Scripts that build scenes
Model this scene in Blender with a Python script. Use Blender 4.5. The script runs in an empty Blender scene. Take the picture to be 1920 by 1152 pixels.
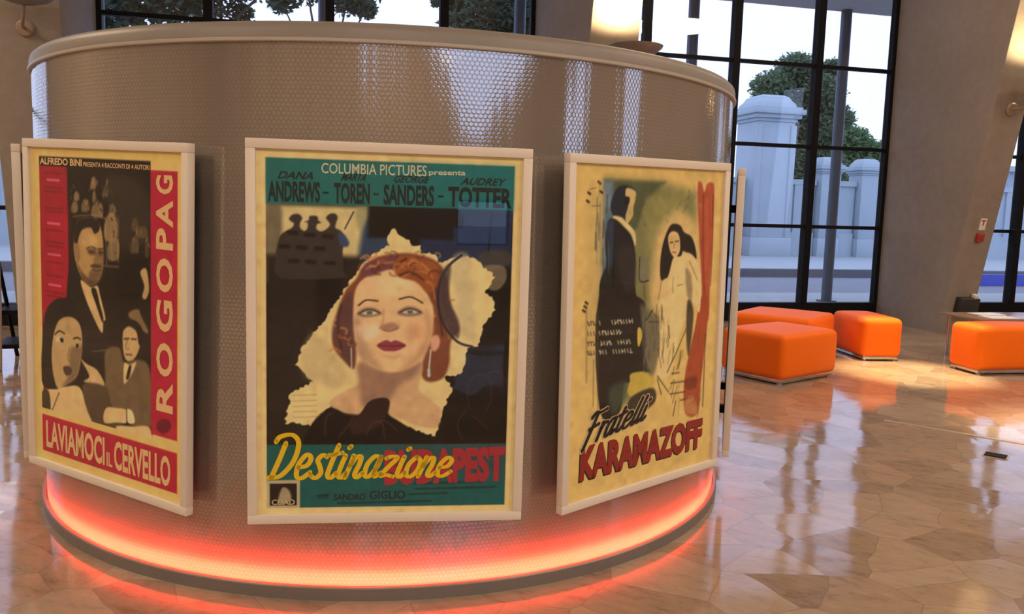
import bpy, bmesh, math, random
import numpy as np
from mathutils import Matrix, Vector, Euler

D = bpy.data
SC = bpy.context.scene
COL = SC.collection
rad = math.radians

# ------------------------------------------------------------------ camera, sky, added hall fill, floor spots, exposure
PITCH, ROLL, EYE = 0.1189, 0.0275, 1.597
cam = D.cameras.new('camera'); cam.sensor_width = 36.0; cam.lens = 1575.2 / 1920 * 36.0
cam.clip_start = 0.05; cam.clip_end = 300
cam_ob = D.objects.new('camera', cam); COL.objects.link(cam_ob); SC.camera = cam_ob
_f = Vector((0, math.cos(PITCH), -math.sin(PITCH))); _z = Vector((0, math.sin(PITCH), math.cos(PITCH))); _x = Vector((1, 0, 0))
_r = _x * math.cos(ROLL) + _z * math.sin(ROLL); _u = -_x * math.sin(ROLL) + _z * math.cos(ROLL)
M = Matrix((_r, _u, -_f)).transposed().to_4x4(); M.translation = (0, 0, EYE)
cam_ob.matrix_world = M

world = D.worlds.new('sky'); SC.world = world; world.use_nodes = True
bg = world.node_tree.nodes['Background']
bg.inputs[0].default_value = (0.80, 0.86, 1.18, 1); bg.inputs[1].default_value = 1.60

SC.view_settings.view_transform = 'Standard'; SC.view_settings.look = 'None'
SC.view_settings.exposure = 0.0; SC.view_settings.gamma = 1.0
SC.view_settings.use_curve_mapping = False

WARM = (1.0, 0.79, 0.575)
def light(name, kind, loc, power, col, rot=(0, 0, 0), **kw):
    l = D.lights.new(name, kind); l.energy = power; l.color = col
    for k, v in kw.items(): setattr(l, k, v)
    o = D.objects.new(name, l); COL.objects.link(o); o.location = loc; o.rotation_euler = rot
    return o
for _x0, _y0, _p in ((-6.5, -3.0, 340), (0.0, -4.5, 330), (6.5, -2.0, 420), (9.5, 11.0, 150), (-8.8, 4.5, 430), (2.6, 9.8, 90), (5.5, 4.5, 60), (8.5, 4.0, 300)):
    light('hall_fill', 'AREA', (_x0, _y0, 6.3), _p, WARM, shape='DISK', size=2.2)  # unseen overhead fill, added to brighten posters, pillars and seats
light('floor_spot', 'SPOT', (4.5, 9.2, 6.2), 6000, (1.0, 0.78, 0.40), (rad(-5.5), rad(3.2), 0), spot_size=rad(17), spot_blend=0.8, shadow_soft_size=0.06)
light('floor_spot', 'SPOT', (4.45, 6.2, 6.2), 3200, (1.0, 0.80, 0.50), (0, 0, 0), spot_size=rad(21), spot_blend=0.9, shadow_soft_size=0.06)

# ------------------------------------------------------------------ helpers
def lin(c):
    c = np.asarray(c, float)
    return np.where(c <= 0.04045, c / 12.92, ((c + 0.055) / 1.055) ** 2.4)
def srgb(r, g, b): return tuple(float(v) for v in lin(np.array((r, g, b)) / 255))

def tag(o, label=None, cat=None, group=None, kind=None):
    if label: o['label'] = label
    if cat: o['category'] = cat
    if group: o['group'] = group
    if kind: o['kind'] = kind
    return o
def empty(name, loc=(0, 0, 0), rz=0.0, **kw):
    o = D.objects.new(name, None); COL.objects.link(o); o.location = loc; o.rotation_euler = (0, 0, rz)
    o.empty_display_size = 0.1
    return tag(o, **kw)
def link(name, me, mats, parent=None, smooth=None):
    o = D.objects.new(name, me); COL.objects.link(o)
    for m in (mats if isinstance(mats, (list, tuple)) else [mats]): me.materials.append(m)
    if parent is not None: o.parent = parent
    if smooth is not None:
        me.polygons.foreach_set('use_smooth', [True] * len(me.polygons))
        if smooth < 180: me.set_sharp_from_angle(angle=rad(smooth))
    return o
def obj(name, bm, mats, parent=None, smooth=None):
    bmesh.ops.recalc_face_normals(bm, faces=bm.faces)
    me = D.meshes.new(name); bm.to_mesh(me); bm.free()
    return link(name, me, mats, parent, smooth)
def BM(): return bmesh.new()
def box(bm, x0, x1, y0, y1, z0, z1, T=None, bev=0.0, seg=2):
    vs = [bm.verts.new(Vector((x, y, z))) for x in (x0, x1) for y in (y0, y1) for z in (z0, z1)]
    fs = [bm.faces.new([vs[i] for i in q]) for q in ((0, 1, 3, 2), (4, 6, 7, 5), (0, 4, 5, 1), (2, 3, 7, 6), (0, 2, 6, 4), (1, 5, 7, 3))]
    if bev:
        es = list({e for f in fs for e in f.edges})
        r = bmesh.ops.bevel(bm, geom=es, offset=bev, segments=seg, profile=0.5, affect='EDGES')
        vs = list({v for f in r['faces'] for v in f.verts} | {v for v in vs if v.is_valid})
    if T is not None:
        for v in vs: v.co = T(v.co)
def tube(bm, pts, r, n=10, caps=True, closed=False):
    pts = [Vector(p) for p in pts]; m = len(pts); rings = []
    rs = r if isinstance(r, (list, tuple)) else [r] * m
    up = None
    for i, p in enumerate(pts):
        a = pts[i - 1] if (i > 0 or closed) else p; b = pts[(i + 1) % m] if (i < m - 1 or closed) else p
        t = (b - a).normalized()
        if up is None: up = Vector((0, 0, 1)) if abs(t.z) < 0.9 else Vector((1, 0, 0))
        s = t.cross(up).normalized(); w = s.cross(t).normalized(); up = w
        rings.append([bm.verts.new(p + (s * math.cos(q) + w * math.sin(q)) * rs[i]) for q in (2 * math.pi * k / n for k in range(n))])
    for i in range(m if closed else m - 1):
        A, B = rings[i], rings[(i + 1) % m]
        for k in range(n): bm.faces.new((A[k], A[(k + 1) % n], B[(k + 1) % n], B[k]))
    if caps and not closed: bm.faces.new(rings[0][::-1]); bm.faces.new(rings[-1])
def lathe(bm, prof, c=(0, 0), n=96, closed=False, a0=0.0, a1=2 * math.pi):
    """prof: (r, z) list revolved about the vertical through c"""
    rings = []
    full = abs(a1 - a0 - 2 * math.pi) < 1e-6
    cnt = n if full else n + 1
    for k in range(cnt):
        a = a0 + (a1 - a0) * k / n
        rings.append([bm.verts.new((c[0] + r * math.sin(a), c[1] - r * math.cos(a), z)) for r, z in prof])
    m = len(prof)
    for k in range(n):
        A, B = rings[k], rings[(k + 1) % cnt]
        for i in range(m if closed else m - 1): bm.faces.new((A[i], B[i], B[(i + 1) % m], A[(i + 1) % m]))
def catmull(pts, n=8, closed=False):
    return [Vector((p[0], p[1], 0)) if len(p) == 2 else Vector(p) for p in smooth_pts([np.array(p, float) for p in pts], closed, n)]

# ------------------------------------------------------------------ materials
class NT:
    def __init__(s, name):
        s.m = D.materials.new(name); s.m.use_nodes = True; s.t = s.m.node_tree; s.t.nodes.clear()
        s.out = s.t.nodes.new('ShaderNodeOutputMaterial')
    def n(s, typ, ins=None, **kw):
        nd = s.t.nodes.new(typ)
        for k, v in kw.items(): setattr(nd, k, v)
        for k, v in (ins or {}).items():
            if isinstance(v, bpy.types.NodeSocket): s.t.links.new(v, nd.inputs[k])
            else: nd.inputs[k].default_value = v
        return nd
    def math(s, op, a, b=0.0, c=0.0): return s.n('ShaderNodeMath', {0: a, 1: b, 2: c}, operation=op).outputs[0]
    def mix(s, f, a, b, blend='MIX'):
        nd = s.n('ShaderNodeMix', data_type='RGBA', blend_type=blend)
        for i, v in ((0, f), (6, a), (7, b)):
            if isinstance(v, bpy.types.NodeSocket): s.t.links.new(v, nd.inputs[i])
            else: nd.inputs[i].default_value = v if i == 0 else (*v[:3], 1)
        return nd.outputs[2]
    def ramp(s, f, stops, interp='LINEAR'):
        nd = s.n('ShaderNodeValToRGB', {0: f}); cr = nd.color_ramp; cr.interpolation = interp
        while len(cr.elements) < len(stops): cr.elements.new(0.5)
        for e, (p, c) in zip(cr.elements, stops): e.position = p; e.color = (*c[:3], 1) if hasattr(c, '__len__') else (c, c, c, 1)
        return nd.outputs[0]
    def pos(s): return s.n('ShaderNodeNewGeometry').outputs['Position']
    def noise(s, vec, scale, detail=3.0, rough=0.5): return s.n('ShaderNodeTexNoise', {'Vector': vec, 'Scale': scale, 'Detail': detail, 'Roughness': rough}).outputs[0]
    def bump(s, h, strength=0.3, dist=0.01): return s.n('ShaderNodeBump', {'Height': h, 'Strength': strength, 'Distance': dist}).outputs[0]
    def bsdf(s, **ins):
        p = s.n('ShaderNodeBsdfPrincipled', {k.replace('_', ' '): v for k, v in ins.items()})
        s.t.links.new(p.outputs[0], s.out.inputs[0]); return p
    def surf(s, sh): s.t.links.new(sh, s.out.inputs[0])
def c4(c): return (*c[:3], 1.0)

def plain(name, col, rough=0.5, metal=0.0, var=0.12, scale=6.0, bump=0.05, spec=0.5):
    t = NT(name); p = t.pos(); n = t.noise(p, scale, 4)
    base = t.mix(n, tuple(v * (1 - var) for v in col), tuple(min(1, v * (1 + var)) for v in col))
    b = t.bump(t.noise(p, scale * 8, 3), bump, 0.004)
    t.bsdf(Base_Color=base, Roughness=rough, Metallic=metal, Normal=b, Specular_IOR_Level=spec); return t.m
def glow(name, col, strength):
    t = NT(name); t.surf(t.n('ShaderNodeEmission', {0: c4(col), 1: strength}).outputs[0]); return t.m

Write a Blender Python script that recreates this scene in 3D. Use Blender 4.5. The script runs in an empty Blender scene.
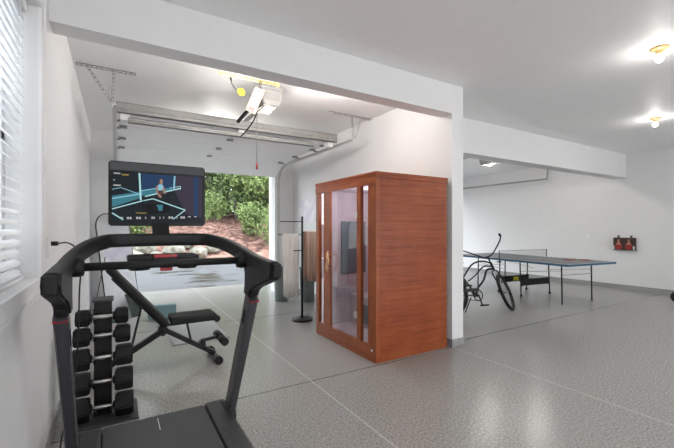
import bpy, bmesh, math, random
from mathutils import Vector, Matrix
random.seed(7)
SC = bpy.context.scene
COL = SC.collection
PI = math.pi
V = Vector

# ------------------------------------------------------------------ materials
def _new(name):
    m = bpy.data.materials.new(name); m.use_nodes = True
    nt = m.node_tree; b = nt.nodes['Principled BSDF']
    return m, nt, b

def mat(name, col, rough=0.5, metal=0.0, bump=0.0, bscale=60.0, var=0.0, vscale=8.0, emit=None, es=0.0, spec=None, coat=0.0):
    m, nt, b = _new(name)
    b.inputs['Base Color'].default_value = (*col, 1)
    b.inputs['Roughness'].default_value = rough
    b.inputs['Metallic'].default_value = metal
    if spec is not None: b.inputs['Specular IOR Level'].default_value = spec
    if coat: b.inputs['Coat Weight'].default_value = coat; b.inputs['Coat Roughness'].default_value = .15
    tc = nt.nodes.new('ShaderNodeTexCoord')
    n = nt.nodes.new('ShaderNodeTexNoise'); n.inputs['Scale'].default_value = vscale; n.inputs['Detail'].default_value = 4
    nt.links.new(tc.outputs['Object'], n.inputs['Vector'])
    r = nt.nodes.new('ShaderNodeValToRGB')
    v = var if var else 0.04
    r.color_ramp.elements[0].position = .3; r.color_ramp.elements[1].position = .7
    r.color_ramp.elements[0].color = (*[c*(1-v) for c in col], 1)
    r.color_ramp.elements[1].color = (*[min(1, c*(1+v)) for c in col], 1)
    nt.links.new(n.outputs['Fac'], r.inputs['Fac']); nt.links.new(r.outputs['Color'], b.inputs['Base Color'])
    if bump:
        n2 = nt.nodes.new('ShaderNodeTexNoise'); n2.inputs['Scale'].default_value = bscale; n2.inputs['Detail'].default_value = 5
        nt.links.new(tc.outputs['Object'], n2.inputs['Vector'])
        bp = nt.nodes.new('ShaderNodeBump'); bp.inputs['Strength'].default_value = bump; bp.inputs['Distance'].default_value = .01
        nt.links.new(n2.outputs['Fac'], bp.inputs['Height']); nt.links.new(bp.outputs['Normal'], b.inputs['Normal'])
    if emit:
        b.inputs['Emission Color'].default_value = (*emit, 1); b.inputs['Emission Strength'].default_value = es
    return m

def wood(name, c0, c1, axis='X', scale=3.0, rough=.35):
    m, nt, b = _new(name)
    tc = nt.nodes.new('ShaderNodeTexCoord'); mp = nt.nodes.new('ShaderNodeMapping')
    s = {'X': (1, 14, 14), 'Y': (14, 1, 14), 'Z': (14, 14, 1)}[axis]
    mp.inputs['Scale'].default_value = s
    n = nt.nodes.new('ShaderNodeTexNoise'); n.inputs['Scale'].default_value = scale; n.inputs['Detail'].default_value = 7; n.inputs['Distortion'].default_value = .6
    n2 = nt.nodes.new('ShaderNodeTexNoise'); n2.inputs['Scale'].default_value = 4.0; n2.inputs['Detail'].default_value = 3
    mx = nt.nodes.new('ShaderNodeMix'); mx.data_type = 'FLOAT'; mx.inputs[0].default_value = .45
    r = nt.nodes.new('ShaderNodeValToRGB')
    r.color_ramp.elements[0].position = .35; r.color_ramp.elements[1].position = .68
    r.color_ramp.elements[0].color = (*c0, 1); r.color_ramp.elements[1].color = (*c1, 1)
    L = nt.links.new
    L(tc.outputs['Object'], mp.inputs['Vector']); L(mp.outputs['Vector'], n.inputs['Vector']); L(tc.outputs['Object'], n2.inputs['Vector'])
    L(n.outputs['Fac'], mx.inputs[2]); L(n2.outputs['Fac'], mx.inputs[3]); L(mx.outputs[0], r.inputs['Fac'])
    L(r.outputs['Color'], b.inputs['Base Color'])
    b.inputs['Roughness'].default_value = rough; b.inputs['Specular IOR Level'].default_value = .3
    return m

def glass_mat(name, tint=(1, 1, 1), refl=1.0, rough=0.0):
    # thin pane: fresnel mix of clear transmission and mirror reflection
    m = bpy.data.materials.new(name); m.use_nodes = True; nt = m.node_tree; nt.nodes.clear()
    o = nt.nodes.new('ShaderNodeOutputMaterial'); t = nt.nodes.new('ShaderNodeBsdfTransparent'); g = nt.nodes.new('ShaderNodeBsdfGlossy')
    g.inputs['Roughness'].default_value = rough; t.inputs['Color'].default_value = (*tint, 1)
    f = nt.nodes.new('ShaderNodeFresnel'); f.inputs['IOR'].default_value = 1.55
    mu = nt.nodes.new('ShaderNodeMath'); mu.operation = 'MULTIPLY'; mu.inputs[1].default_value = refl; mu.use_clamp = True
    mx = nt.nodes.new('ShaderNodeMixShader'); L = nt.links.new
    ge = nt.nodes.new('ShaderNodeNewGeometry'); io = nt.nodes.new('ShaderNodeMapRange'); io.inputs[3].default_value = 1.55; io.inputs[4].default_value = 1/1.55
    L(ge.outputs['Backfacing'], io.inputs[0]); L(io.outputs[0], f.inputs['IOR'])
    L(f.outputs[0], mu.inputs[0]); L(mu.outputs[0], mx.inputs[0]); L(t.outputs[0], mx.inputs[1]); L(g.outputs[0], mx.inputs[2]); L(mx.outputs[0], o.inputs[0])
    return m

def two_tone(name, c0, c1, scale, rough=.9, p0=.4, p1=.6, bump=0.0, detail=6, c2=None):
    m, nt, b = _new(name); L = nt.links.new
    tc = nt.nodes.new('ShaderNodeTexCoord'); n = nt.nodes.new('ShaderNodeTexNoise')
    n.inputs['Scale'].default_value = scale; n.inputs['Detail'].default_value = detail
    r = nt.nodes.new('ShaderNodeValToRGB')
    r.color_ramp.elements[0].position = p0; r.color_ramp.elements[1].position = p1
    r.color_ramp.elements[0].color = (*c0, 1); r.color_ramp.elements[1].color = (*c1, 1)
    if c2:
        e = r.color_ramp.elements.new((p0+p1)/2); e.color = (*c2, 1)
    L(tc.outputs['Object'], n.inputs['Vector']); L(n.outputs['Fac'], r.inputs['Fac']); L(r.outputs['Color'], b.inputs['Base Color'])
    b.inputs['Roughness'].default_value = rough
    if bump:
        bp = nt.nodes.new('ShaderNodeBump'); bp.inputs['Strength'].default_value = bump; bp.inputs['Distance'].default_value = .05
        L(n.outputs['Fac'], bp.inputs['Height']); L(bp.outputs['Normal'], b.inputs['Normal'])
    return m

def floor_mat():
    m, nt, b = _new('epoxy_flake_floor'); L = nt.links.new; N = nt.nodes.new
    tc = N('ShaderNodeTexCoord')
    n = N('ShaderNodeTexNoise'); n.inputs['Scale'].default_value = 66; n.inputs['Detail'].default_value = 3; n.inputs['Roughness'].default_value = .7
    L(tc.outputs['Object'], n.inputs['Vector'])
    r = N('ShaderNodeValToRGB')
    cs = [(.35, (.18, .175, .168)), (.44, (.285, .277, .267)), (.56, (.345, .336, .324)), (.67, (.49, .478, .462))]
    r.color_ramp.elements[0].position = cs[0][0]; r.color_ramp.elements[0].color = (*cs[0][1], 1)
    r.color_ramp.elements[1].position = cs[3][0]; r.color_ramp.elements[1].color = (*cs[3][1], 1)
    for p, c in cs[1:3]:
        e = r.color_ramp.elements.new(p); e.color = (*c, 1)
    L(n.outputs['Fac'], r.inputs['Fac'])
    sx = N('ShaderNodeSeparateXYZ'); L(tc.outputs['Object'], sx.inputs[0])
    def mth(op, a, b_=None, clamp=False):
        k = N('ShaderNodeMath'); k.operation = op; k.use_clamp = clamp
        for i, q in enumerate((a, b_)):
            if q is None: continue
            if isinstance(q, (int, float)): k.inputs[i].default_value = q
            else: L(q, k.inputs[i])
        return k.outputs[0]
    def line(sock, at, w):
        return mth('LESS_THAN', mth('ABSOLUTE', mth('SUBTRACT', sock, at)), w)
    X, Y = sx.outputs[0], sx.outputs[1]
    dark = line(Y, 2.92, .006)
    dark = mth('MAXIMUM', dark, mth('MULTIPLY', line(Y, 3.05, .006), mth('GREATER_THAN', X, 3.4)))
    dark = mth('MAXIMUM', mth('MULTIPLY', dark, mth('LESS_THAN', X, 3.4)), mth('MULTIPLY', line(Y, 3.05, .008), mth('GREATER_THAN', X, 3.4)))
    dark = mth('MAXIMUM', dark, mth('MULTIPLY', line(Y, 5.42, .008), mth('LESS_THAN', X, 3.4)))
    light = mth('MAXIMUM', line(X, 1.49, .004), mth('MULTIPLY', line(X, 3.29, .004), mth('LESS_THAN', Y, 2.92)))
    m1 = N('ShaderNodeMix'); m1.data_type = 'RGBA'; L(dark, m1.inputs[0]); L(r.outputs['Color'], m1.inputs[6]); m1.inputs[7].default_value = (.06, .06, .06, 1)
    m2 = N('ShaderNodeMix'); m2.data_type = 'RGBA'; L(light, m2.inputs[0]); L(m1.outputs[2], m2.inputs[6]); m2.inputs[7].default_value = (.55, .55, .55, 1)
    L(m2.outputs[2], b.inputs['Base Color'])
    n3 = N('ShaderNodeTexNoise'); n3.inputs['Scale'].default_value = 1.3; L(tc.outputs['Object'], n3.inputs['Vector'])
    mr = N('ShaderNodeMapRange'); mr.inputs[3].default_value = .22; mr.inputs[4].default_value = .38; b.inputs['Roughness'].default_value = .24
    n2 = N('ShaderNodeTexNoise'); n2.inputs['Scale'].default_value = 150; L(tc.outputs['Object'], n2.inputs['Vector'])
    bp = N('ShaderNodeBump'); bp.inputs['Strength'].default_value = .05; bp.inputs['Distance'].default_value = .004
    L(n2.outputs['Fac'], bp.inputs['Height']); L(bp.outputs['Normal'], b.inputs['Normal'])
    return m

def asphalt_mat():
    m, nt, b = _new('wet_asphalt'); L = nt.links.new; N = nt.nodes.new
    tc = N('ShaderNodeTexCoord'); mp = N('ShaderNodeMapping'); mp.inputs['Scale'].default_value = (.5, 1.0, 1)
    n = N('ShaderNodeTexNoise'); n.inputs['Scale'].default_value = 1.4; n.inputs['Detail'].default_value = 5
    L(tc.outputs['Object'], mp.inputs[0]); L(mp.outputs[0], n.inputs['Vector'])
    r = N('ShaderNodeValToRGB'); r.color_ramp.elements[0].position = .36; r.color_ramp.elements[1].position = .47
    r.color_ramp.elements[0].color = (.025, .026, .028, 1); r.color_ramp.elements[1].color = (.082, .084, .088, 1)
    L(n.outputs['Fac'], r.inputs['Fac']); L(r.outputs['Color'], b.inputs['Base Color'])
    r2 = N('ShaderNodeValToRGB'); r2.color_ramp.elements[0].position = .38; r2.color_ramp.elements[1].position = .5
    r2.color_ramp.elements[0].color = (.25,)*3+(1,); r2.color_ramp.elements[1].color = (.7,)*3+(1,)
    L(n.outputs['Fac'], r2.inputs['Fac']); L(r2.outputs['Color'], b.inputs['Roughness'])
    n2 = N('ShaderNodeTexNoise'); n2.inputs['Scale'].default_value = 60; L(tc.outputs['Object'], n2.inputs['Vector'])
    bp = N('ShaderNodeBump'); bp.inputs['Strength'].default_value = .2; bp.inputs['Distance'].default_value = .01
    L(n2.outputs['Fac'], bp.inputs['Height']); L(bp.outputs['Normal'], b.inputs['Normal'])
    return m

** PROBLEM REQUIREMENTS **
Nothing but the lines from the start of the records above through the line with "rad = math.radians" should be retyped, each exactly as written; leave out all pictures.

** ANSWER IN FULL **
Model this scene in Blender with a Python script. Use Blender 4.5. The script runs in an empty Blender scene. Take the picture to be 1920 by 1152 pixels.
import bpy, bmesh, math, random
import numpy as np
from mathutils import Matrix, Vector, Euler

D = bpy.data
SC = bpy.context.scene
COL = SC.collection
rad = math.radians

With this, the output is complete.